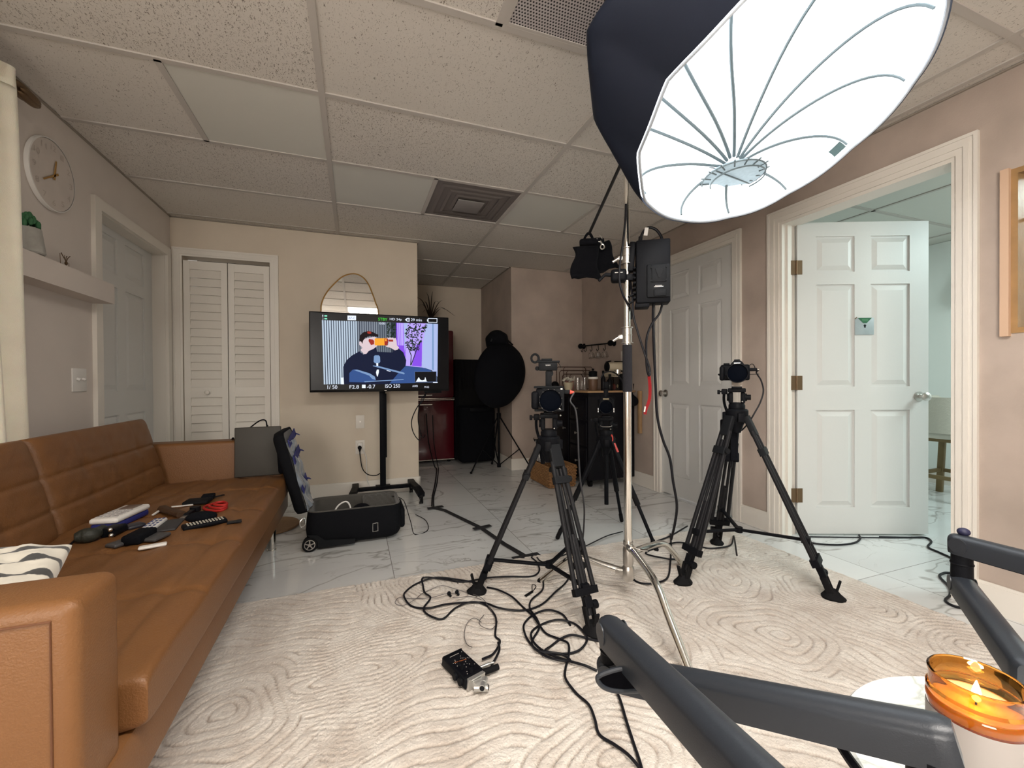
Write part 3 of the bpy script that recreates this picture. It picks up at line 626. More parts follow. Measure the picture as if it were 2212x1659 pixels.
# wall plates on the back wall
y_ = YB; x_, z_ = .043, .648
jp = thing('jack_plate', 'white wall plate with one round jack, above the power outlet', 'wall plate', (x_, y_, z_))
m = M(); m.box((x_, y_ - .003, z_), (.072, .006, .115), bev=.002); m.build('plate', WPAINT, jp)
m = M(); m.cyl((x_, y_ - .006, z_), (x_, y_ - .012, z_), .006, n=12); m.build('jack', STEEL, jp)
x_, z_ = .042, .425
op = thing('power_outlet', 'white power outlet with plugs, low on the back wall', 'outlet', (x_, y_, z_))
m = M(); m.box((x_, y_ - .003, z_), (.078, .006, .122), bev=.002); m.build('plate', WPAINT, op)
m = M(); m.box((x_, y_ - .018, z_ + .022), (.04, .028, .036), bev=.004); m.build('charger', WHT, op)
# mirror
MIR = mat('mirror_silver', (0.86, 0.86, 0.84), 0.02, 1.0); 
mo = [(-0.2638,1.5926),(-0.2586,1.6702),(-0.2223,1.76),(-0.1544,1.8501),(-0.0812,1.919),(0.0023,1.9462),(0.0686,1.9259),(0.1169,1.8704),(0.1495,1.795),(0.1785,1.7086),(0.2026,1.6123)]
mp_ = catmull([(x, YB - .012, z) for x, z in mo] + [(.205, YB - .012, 1.30), (.13, YB - .012, 1.12), (-.05, YB - .012, 1.06), (-.2, YB - .012, 1.15), (-.27, YB - .012, 1.35)], 5, True)
mr_ = thing('wall_mirror', 'organic blob-shaped mirror with thin gold rim behind the television', 'mirror', (-.03, YB, 1.5))
m = M(); m.ext(mp_, (0, .011, 0)); m.build('mirror_glass', MIR, mr_, smooth=False)
m = M(); m.tube([p for p in mp_], .0055, n=8, sm=0, closed=True); m.build('rim', GOLD, mr_)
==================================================
DIRECTION =
Copy all the data exactly as written, but skip any picture.

THE RESULT =
Write part 3 of the bpy script that recreates this picture. It picks up at line 626. More parts follow. Measure the picture as if it were 2212x1659 pixels.
# wall plates on the back wall
y_ = YB; x_, z_ = .043, .648
jp = thing('jack_plate', 'white wall plate with one round jack, above the power outlet', 'wall plate', (x_, y_, z_))
m = M(); m.box((x_, y_ - .003, z_), (.072, .006, .115), bev=.002); m.build('plate', WPAINT, jp)
m = M(); m.cyl((x_, y_ - .006, z_), (x_, y_ - .012, z_), .006, n=12); m.build('jack', STEEL, jp)
x_, z_ = .042, .425
op = thing('power_outlet', 'white power outlet with plugs, low on the back wall', 'outlet', (x_, y_, z_))
m = M(); m.box((x_, y_ - .003, z_), (.078, .006, .122), bev=.002); m.build('plate', WPAINT, op)
m = M(); m.box((x_, y_ - .018, z_ + .022), (.04, .028, .036), bev=.004); m.build('charger', WHT, op)
# mirror
MIR = mat('mirror_silver', (0.86, 0.86, 0.84), 0.02, 1.0); 
mo = [(-0.2638,1.5926),(-0.2586,1.6702),(-0.2223,1.76),(-0.1544,1.8501),(-0.0812,1.919),(0.0023,1.9462),(0.0686,1.9259),(0.1169,1.8704),(0.1495,1.795),(0.1785,1.7086),(0.2026,1.6123)]
mp_ = catmull([(x, YB - .012, z) for x, z in mo] + [(.205, YB - .012, 1.30), (.13, YB - .012, 1.12), (-.05, YB - .012, 1.06), (-.2, YB - .012, 1.15), (-.27, YB - .012, 1.35)], 5, True)
mr_ = thing('wall_mirror', 'organic blob-shaped mirror with thin gold rim behind the television', 'mirror', (-.03, YB, 1.5))
m = M(); m.ext(mp_, (0, .011, 0)); m.build('mirror_glass', MIR, mr_, smooth=False)
m = M(); m.tube([p for p in mp_], .0055, n=8, sm=0, closed=True); m.build('rim', GOLD, mr_)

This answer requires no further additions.